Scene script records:
====
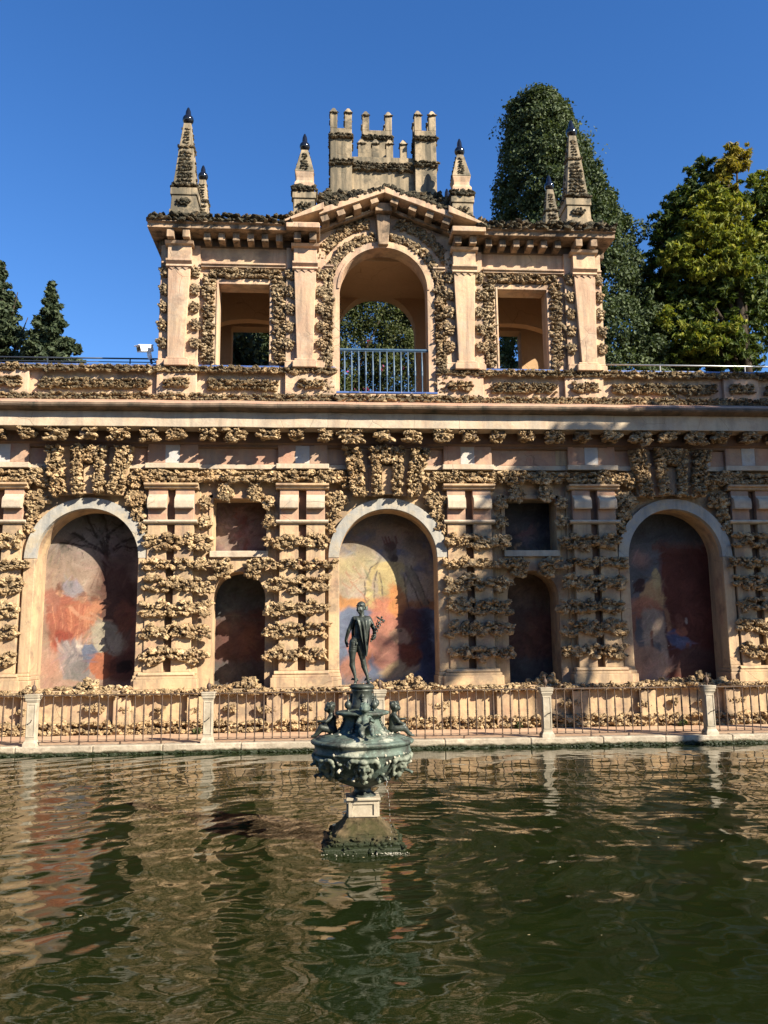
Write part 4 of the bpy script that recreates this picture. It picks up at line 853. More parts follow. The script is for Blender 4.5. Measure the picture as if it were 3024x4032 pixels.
tp.finish(tow, M_ROCKB, 1, 230, lambda q: q[1] < 1.2, ind_sub=1)

# ------------------------------------------------------------------ obelisks on the roof
def frustum(x0, z0, x1, z1): return MB().add([(s*x, t*x, z) for x, z in ((x0, z0), (x1, z1)) for s, t in ((-1, -1), (1, -1), (1, 1), (-1, 1))], [(0, 3, 2, 1), (4, 5, 6, 7), (0, 1, 5, 4), (1, 2, 6, 5), (2, 3, 7, 6), (3, 0, 4, 7)])
def band(r, z0, z1, w, size):
    r.strip(-w, w, z0, z1, -w, size, size, 1.2, 1.2)
    for s in (-1, 1): r.side(-w, w, z0, z1, s*w, size, s)
def finial(z, r, h, parent):
    prof = [(.01, z-.06), (r*.55, z-.05), (r*.5, z)]+[(max(.02, r*math.sin(a)), z+r-r*math.cos(a)) for a in np.linspace(.45, 2.55, 10)]
    zt = prof[-1][1]; prof += [(r*.52, zt+.02), (r*.46, zt+(h-zt+z)*.45), (r*.40, z+h-.10), (r*.2, z+h-.02), (.012, z+h)]
    return MB().lathe(prof, 20).build('finial', M_BLACK, parent)
def obelisk(tall, loc, label):
    t = thing('obelisk', label, 'obelisk', loc, group='obelisks along the pavilion roof'); r = Rocks()
    if tall:
        frustum(.37, -.5, .36, .10).build('plinth', M_TOW, t, bevel=.012); frustum(.335, .10, .315, .52).build('pedestal', M_TOW, t, bevel=.012); frustum(.35, .52, .345, .72).build('pedestal_cap', M_TOW, t, bevel=.012)
        frustum(.295, .78, .185, 1.96).build('shaft', M_TOW, t, bevel=.01); frustum(.185, 1.96, .10, 2.72).build('shaft', M_TOW, t, bevel=.01)
        band(r, .74, .85, .325, .055); band(r, 1.93, 2.02, .19, .045)
        for s in range(9): z = .95+s*.105; w = .19-.07*s/9; r.strip(-w, w, z-.03, z+.05, -(.285-.09*(z-.78)), .05, .05, 1.2, 1.2)
        for s in range(6): z = 2.10+s*.085; w = .075; r.strip(-w, w, z-.02, z+.03, -(.18-.11*(z-1.96)), .035, .035)
        for s in range(14): z = .9+s*.125; hw = .29-.095*(z-.78); r.side(-hw*.5, hw*.5, z, z+.06, hw-.01, .045, 1); r.side(-hw*.5, hw*.5, z, z+.06, -hw+.01, .045, -1)
        r.lobe(0, .32, .19, .09, -.33, .05); finial(2.72, .15, .52, t)
    else:
        frustum(.315, -.5, .31, .12).build('plinth', M_TOW, t, bevel=.012); frustum(.285, .12, .28, .50).build('pedestal', M_TOW, t, bevel=.012); frustum(.315, .50, .31, .68).build('pedestal_cap', M_TOW, t, bevel=.012)
        frustum(.27, .72, .26, .98).build('die', M_PAV, t, bevel=.01); MB().lathe([(.36, .98), (.30, 1.06), (.30, 1.14), (.345, 1.27), (.345, 1.30)], 4, a0=math.pi/4, sm=False).build('neck', M_PAV, t, bevel=.008)
        frustum(.255, 1.30, .09, 2.02).build('shaft', M_TOW, t, bevel=.01)
        band(r, .70, .86, .305, .06)
        for s in range(7): z = 1.38+s*.08; w = .085-.045*s/7; r.strip(-w, w, z-.02, z+.04, -(.25-.225*(z-1.30)), .042, .04, 1.2, 1.2)
        for s in range(7): z = 1.36+s*.09; hw = .25-.225*(z-1.3); r.side(-hw*.5, hw*.5, z, z+.05, hw-.01, .04, 1); r.side(-hw*.5, hw*.5, z, z+.05, -hw+.01, .04, -1)
        r.lobe(-.02, .30, .18, .07, -.28, .05); finial(2.02, .14, .52, t)
    rr = [(x+loc[0], y+loc[1], z+loc[2], *q) for x, y, z, *q in r.r]; r.r = rr
    r.finish(t, M_ROCKB, 1, 60, lambda q: q[1] < loc[1], ind_sub=1)
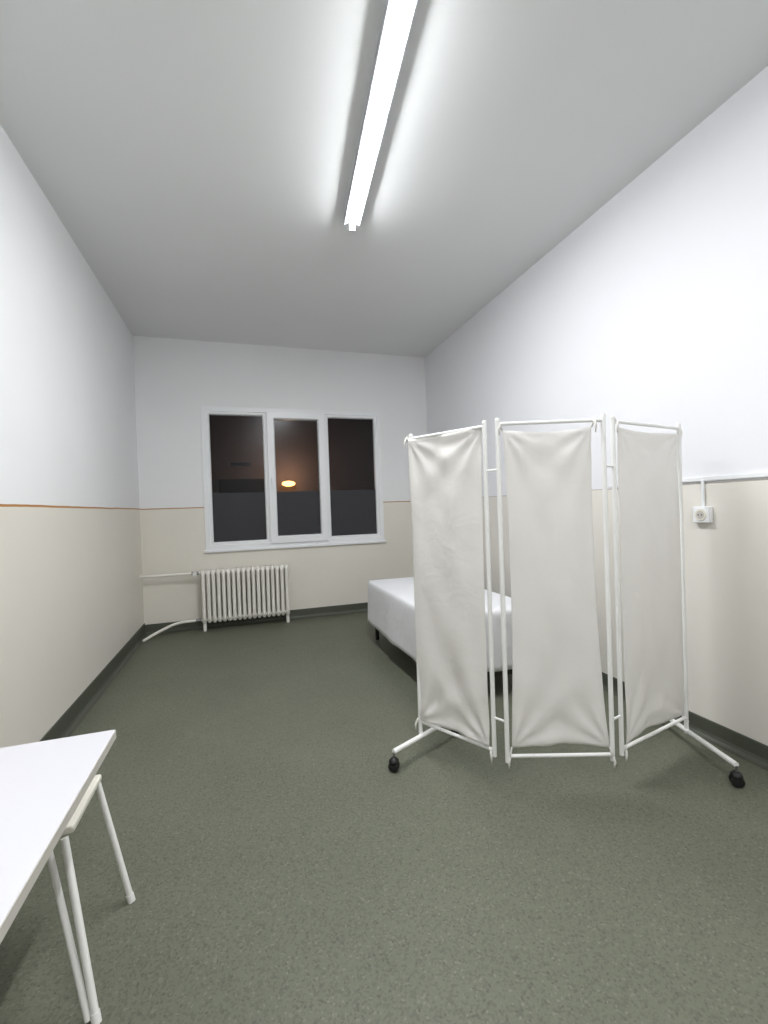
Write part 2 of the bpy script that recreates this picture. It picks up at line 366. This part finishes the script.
for i,(p,q) in enumerate(((A,Bp),(C,D),(E,G))):
    rod('top_rail_%d'%(i+1),p,q,ZT-0.012,0.03 if i==0 else 0.0)
    rod('bottom_rail_%d'%(i+1),p,q,ZB)
for i,(p,q) in enumerate(((Bp,C),(D,E))):
    for k,z in enumerate((0.35,1.6)):
        tube('hinge_%d_%d'%(i+1,k+1),[up(p,z),up(q,z)],0.006,M_tube,SC)
def fabric(nm,p,q,zt,zb_,insL,insR,seed,mid=0.03,sag=0.012,topL=0,topR=0):
    bm=bmesh.new(); d=(q-p); Lg=d.length; d.normalize(); n=Vector((d.y,-d.x,0))
    if n.y>0: n=-n
    NU,NV=60,110; g=[]
    rnd=random.Random(seed); ph=[rnd.uniform(0,6.28) for _ in range(8)]
    for j in range(NV+1):
        v=j/NV; row=[]
        l=insL+topL*v+mid*max(0,math.sin(math.pi*v))**0.8*0.6; r=insR+topR*v+mid*max(0,math.sin(math.pi*v))**0.8*0.7
        for i in range(NU+1):
            u=i/NU; s=l+(Lg-l-r)*u
            z=zb_+(zt-zb_)*v
            z-=sag*math.sin(math.pi*u)*v**4
            z+=0.012*math.sin(math.pi*u)*(1-v)**6
            e=math.sin(math.pi*u)
            w=0.009*math.sin(u*9+ph[0]+1.2*math.sin(v*3+ph[1]))*(0.35+abs(v-0.5))
            w+=0.004*math.sin(u*21+v*4+ph[2])*(0.3+1.4*abs(v-0.5)**1.5)
            w+=0.0025*math.sin((u*1.2+v*2.6)*9+ph[7]+2*math.sin(u*3))*e
            for (cu,cv,p_) in ((0,1,ph[3]),(1,1,ph[4]),(0,0,ph[5]),(1,0,ph[6])):
                du=(u-cu)*Lg; dv=(v-cv)*(zt-zb_); rr=math.hypot(du,dv)+1e-4
                an=math.atan2(abs(du),abs(dv)); w+=0.009*math.sin(an*11+p_)*math.exp(-rr*2.6)*min(1,rr*12)
            w+=0.012*e*math.sin(math.pi*v)
            row.append(bm.verts.new(up(p,z)+d*s+n*(w+0.004)))
        g.append(row)
    for j in range(NV):
        for i in range(NU): bm.faces.new((g[j][i],g[j][i+1],g[j+1][i+1],g[j+1][i]))
    cs=[g[0][0].co.copy(),g[0][NU].co.copy(),g[NV][0].co.copy(),g[NV][NU].co.copy()]
    ob=obj_from_bm(nm,bm,M_cloth,SC,True)
    md=ob.modifiers.new('s','SOLIDIFY'); md.thickness=0.0015
    for k,c in enumerate(cs):
        zr=ZB if k<2 else ZT-0.012
        sgn=-1 if k in (0,2) else 1
        b2=bmesh.new()
        rp=Vector((c.x,c.y,zr))+d*sgn*0.012-n*0.004
        add_tube(b2,[c-n*0.002,(c+rp)/2+n*0.006,rp+n*0.012,rp+Vector((0,0,0.011))-n*0.001,rp-n*0.011,rp-Vector((0,0,0.012))],0.0045,6)
        add_tube(b2,[rp+n*0.012,rp+n*0.016+d*sgn*0.006-Vector((0,0,0.025)),rp+n*0.011+d*sgn*0.004-Vector((0,0,0.06))],[0.005,0.006,0.003],6)
        obj_from_bm('%s_tie_%d'%(nm,k+1),b2,M_cloth,SC,True)
fabric('cloth_1',A,Bp,ZT-0.015,ZB+0.012,-0.008,0.022,1,0.008,0.006)
fabric('cloth_2',C,D,ZT-0.045,ZB+0.045,0.022,0.018,2,0.03,0.014,0.0,0.04)
fabric('cloth_3',E,G,ZT-0.045,ZB+0.02,0.02,0.012,3,0.015,0.010)
def caster(i,p):
    q=Vector((p.x,p.y,0))
    bm=bmesh.new(); ax=Vector((0.6,0.8,0)).normalized()
    for s in (-1,1):
        add_tube(bm,[q+Vector((0,0,0.028))+ax*(s*0.006),q+Vector((0,0,0.028))+ax*(s*0.010),q+Vector((0,0,0.028))+ax*(s*0.019),q+Vector((0,0,0.028))+ax*(s*0.022)],[0.026,0.028,0.028,0.022],20)
    obj_from_bm('caster_wheel_%d'%i,bm,M_black,SC,True)
    bm=bmesh.new(); add_tube(bm,[q+Vector((0,0,0.042)),q+Vector((0,0,0.06)),q+Vector((0,0,0.072))],[0.028,0.026,0.014],16)
    obj_from_bm('caster_fork_%d'%i,bm,M_black,SC,True)
    tube('caster_stem_%d'%i,[q+Vector((0,0,0.065)),q+Vector((0,0,0.10))],0.006,M_steel,SC)
f1=Vector((.69,2.15,0))*S; f2=Vector((1.15,2.37,0))*S; g1=Vector((2.14,1.47,0))*S; g2=Vector((2.30,2.06,0))*S
for i,(p,q) in enumerate(((f1,f2),(g1,g2))):
    tube('foot_%d'%(i+1),[up(p,0.105),up(q,0.105)],0.0135,M_tube,SC)
for i,p in enumerate((f1,f2,g1,g2)): caster(i+1,p)

# ---------------- table ----------------
TB_=empty('table')
tz=0.77; k_=(CH-tz)/0.60
tx0,tx1,ty0,ty1=-1.13,-0.365*k_,0.1,1.425*k_
box('table_top',(tx0,ty0,tz-0.028),(tx1,ty1,tz),M_lam,TB_,0.004)
box('edge_band',(tx1-0.001,ty0+0.002,tz-0.0275),(tx1+0.0015,ty1-0.002,tz-0.0025),M_edge,TB_)
box('apron',(tx0+0.10,ty0+0.12,tz-0.085),(tx1-0.3,ty1-0.3,tz-0.028),M_white,TB_,0.004)
n_=0
for x in (tx0+0.12,tx1-0.32):
    for y in (ty0+0.14,ty1-0.32):
        n_+=1; tube('table_leg_%d'%n_,[(x,y,0),(x,y,tz-0.05)],0.015,M_white,TB_)

# ---------------- stool ----------------
ST=empty('stool')
sx0,sx1,sy0,sy1=-0.90,-0.505*S,1.47*S,1.83*S; sz=0.478
bm=bmesh.new(); add_box(bm,(sx0,sy0,sz-0.025),(sx1,sy1,sz))
ve=[e for e in bm.edges if abs(e.verts[0].co.z-e.verts[1].co.z)>0.01]
bmesh.ops.bevel(bm,geom=ve,offset=0.045,segments=6,affect='EDGES')
o=obj_from_bm('stool_seat',bm,M_seat,ST,True); md=o.modifiers.new('b','BEVEL'); md.width=0.008; md.segments=3; md.limit_method='ANGLE'
o.modifiers.new('wn','WEIGHTED_NORMAL')
k=0
for sgn,x,fx in ((-1,sx0+0.03,sx0-0.05),(1,sx1-0.02,-0.42*S)):
    for near,y,fy in ((1,sy0+0.03,1.36*S),(0,sy1-0.04,1.75*S)):
        k+=1; tube('stool_leg_%d'%k,[(x,y,sz-0.022),(fx,fy,0.0)],0.0105,M_white,ST)
        tube('stool_leg_tip_%d'%k,[(fx+(x-fx)*0.06,fy+(y-fy)*0.06,0.026),(fx,fy,0.0)],0.013,M_white,ST)
        if near: tube('stool_brace_%d'%k,[(x-0.055,y+0.02,sz-0.022),(fx-0.022,fy+0.005,0.012)],0.0095,M_white,ST)

# ---------------- world ----------------
w=bpy.data.worlds.new('night'); scn.world=w; w.use_nodes=True
w.node_tree.nodes['Background'].inputs[0].default_value=(0.5,0.55,0.7,1); w.node_tree.nodes['Background'].inputs[1].default_value=0.03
====
Set down again, exactly, the lines of the material above from its first line to the one with "tp.finish(tow, M_ROCKB, 1, 230, lambda", inclusive. Leave the pictures out.

Write part 4 of the bpy script that recreates this picture. It picks up at line 853. More parts follow. The script is for Blender 4.5. Measure the picture as if it were 3024x4032 pixels.
tp.finish(tow, M_ROCKB, 1, 230, lambda q: q[1] < 1.2, ind_sub=1)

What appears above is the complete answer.